Goal-Adaptive Meshing of Isogeometric Kirchhoff-Love Shells
H. M. Verhelst, A. Mantzaflaris, M. Möller, J. H. Den Besten
TL;DR
This work develops a goal-oriented adaptive meshing framework for isogeometric Kirchhoff-Love shells by integrating Dual-Weighted Residual (DWR) error estimators with Truncated Hierarchical B-splines (THB-splines) and mesh admissibility. It extends the DWR approach to both nonlinear shell problems and eigenvalue problems (modal and buckling) and uses enriched dual spaces for accurate local error contributions, driven by user-defined goal functionals. The method exploits THB-splines for local refinement and employs a refined/coarsening strategy with admissible meshes plus a quasi-interpolation transfer to reuse solutions across meshes.
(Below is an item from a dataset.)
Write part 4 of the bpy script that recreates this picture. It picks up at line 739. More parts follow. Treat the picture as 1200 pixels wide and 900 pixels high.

Numerical benchmarks including linear static, modal, buckling, and nonlinear post-buckling (snap-through and wrinkling) demonstrate high estimator accuracy and efficient allocation of degrees of freedom, indicating strong potential for industrial shell simulations.
Abstract
Mesh adaptivity is a technique to provide detail in numerical solutions without the need to refine the mesh over the whole domain. Mesh adaptivity in isogeometric analysis can be driven by Truncated Hierarchical B-splines (THB-splines) which add degrees of freedom locally based on finer B-spline bases. Labeling of elements for refinement is typically done using residual-based error estimators. In this paper, an adaptive meshing workflow for isogeometric Kirchhoff-Love shell analysis is developed. This framework includes THB-splines, mesh admissibility for combined refinement and coarsening and the Dual-Weighted Residual (DWR) method for computing element-wise error contributions. The DWR can be used in several structural analysis problems, allowing the user to specify a goal quantity of interest which is used to mark elements and refine the mesh. This goal functional can involve, for example, displacements, stresses, eigenfrequencies etc. The proposed framework is evaluated through a set of different benchmark problems, including modal analysis, buckling analysis and non-linear snap-through and bifurcation problems, showing high accuracy of the DWR estimator and efficient allocation of degrees of freedom for advanced shell computations.